İmzacıların isimleri ise şöyle: Ece Temelkuran, Burhan Sönmez, Yavuz Ekinci, Ahmet Gece, Aslı Tohumcu, Asuman Susam, Nil Sakman, A. Mert Özsoy, Emek Erez, Melike İnci, Birgül Oğuz, Karin Karakaşlı, Kerem Görkem, Ahmet Ergenç, Belma Fırat, Yavuz Akengin, Melike Koçak, Mustafa Orman, Mehmet Said Aydın, Nursem Banu Özyürek, Emrah Polat, Sibel Oral, Bade Osma Erbayav, Mahmut Temizyürek, Bilal Kayabey, Gönül Kıvılcım, Ayça Güçlüten, Altay Öktem, C. Hakkı Zariç, Nazlı Karabıyıkoğlu, Menekşe Toprak, Alper Beşe, Hasan Ali Toptaş, Murat Uyurkulak, İlhan Durusel, Esra Yalazan, Onur Akyıl, Sibel Türker, Adnan Binyazar, Mehmet Oktay Onbaşı, Akın Sevinç, Miyase Sertbarut, Haydar Ergülen, Berna Durmaz, Reyhan Yıldız, Nermin Yıldırım, Ahmet Tulgar, Veysel Oğulcan Tünay, Hikmet Altınkaynak, Meltem Gürle, Orhan Çetinbilek, Pelin Buzluk, Semih Gümüş, Koray Sarıdoğan, Yasemin Yazıcı, Mine Soysal, Hüseyin Kıran, Halil Türkden, Asuman Bayrak, Ayşegül Tözeren, Sema Kaygusuz, Birhan Keskin, Tekgül Arı, İsahag Uygar Eskiciyan, Nuray Tekin, Gülden Erbayri, Cihan Ülsen, Emel Kurma, Merve Yakut, Deniz Durukan, Figen Şakacı, Ayşe Sarısayın, Emre Şahinler, Bora Abdo, Ercan Y Yılmaz, Gamze Arslan, Barış Yıldırım, Behçet Çelik, Deniz Lodos, Semih Öztürk, Fahri Eperen, Ayşe B. Kaban, Reyhan Yıldırım, Murat Meriç, Mesut Varlık, Aslı Uluşahin, Ümit Aykut Aktaş, Melek Ulagay Taylan, Hikmet Hükümenoğlu, Suat Çelebi, Kerem Eksen, Necla Emekçi, Gül Ersoy, Büşra Ersanlı, Şebnem İşigüzel, Neslihan Cangöz, Hülya Deniz Ünal, Burak Abatay, Kerem Işık, Ata Egemen Çakıl, Fehmi Salık, Aslı Perker ve Mehmet Erte.
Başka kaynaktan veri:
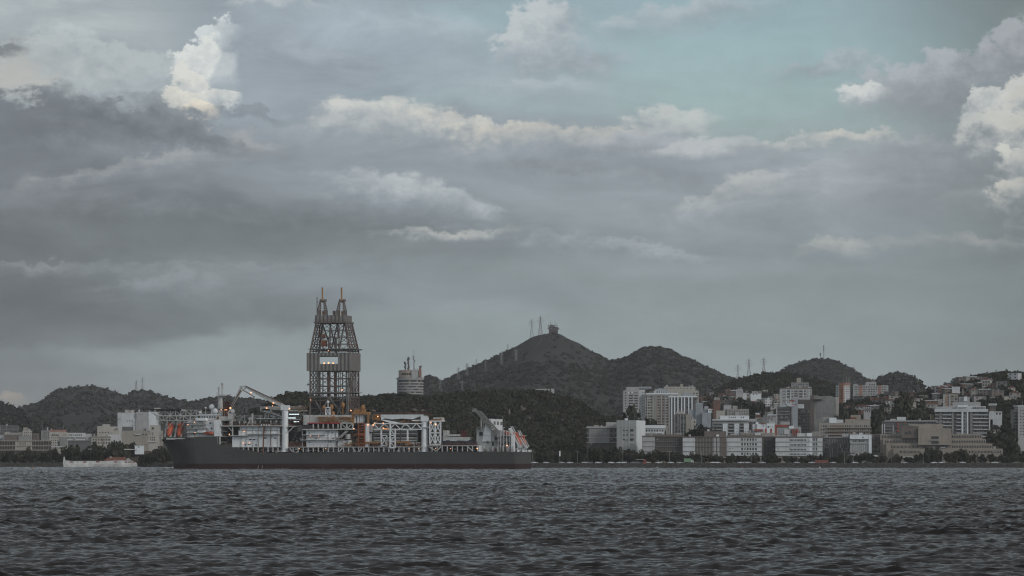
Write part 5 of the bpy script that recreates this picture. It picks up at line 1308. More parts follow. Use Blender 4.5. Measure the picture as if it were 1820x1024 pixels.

Gergerlioğlu grevi devraldı
Gülmen ve Özakça’ya destek olmak amacıyla İstanbul Kadıköy’de başlatılan bir günlük süreli dönüşümlü açlık grevini 8. gününde Dr. Ömer Faruk Gergerlioğlu devraldı.
Kalkedon Meydanı’nda sürdürülen grevi devralan Gergerlioğlu, ülkede yaşanan savaşa “dur” dediği için ihraç edildiğini belirterek, KHK’lerin zulüm olduğunu belirtti. Gergerlioğlu, devletin bu mağduriyete biran önce son vermesini istedi.
Bir hekim olarak açlık grevi eylemlerinin insanın yaşamsal fonksiyonlarında nasıl bir sonuç bıraktığını bildiğini ifade eden Gergerlioğlu, “Barış Akademisi imzacılarından olmadığım halde onlara destek vermek istedim. İlla onlara destek olmak için bir imzacı olmaya gerek yok. Hepimiz KHK mağduruyuz. Bundan da öte hepimiz insanız ve onlara destek olmalıyız” dedi.
Ankara Yüksel Caddesi’nde Gülmen ve Özakça’ya destek verenlere yönelik polis saldırısını da kınayan Gergerlioğlu, “Sivil direniş engelleniyor” dedi. Gergerlioğlu, taleplerin kabul edilmesi çağrısında bulundu.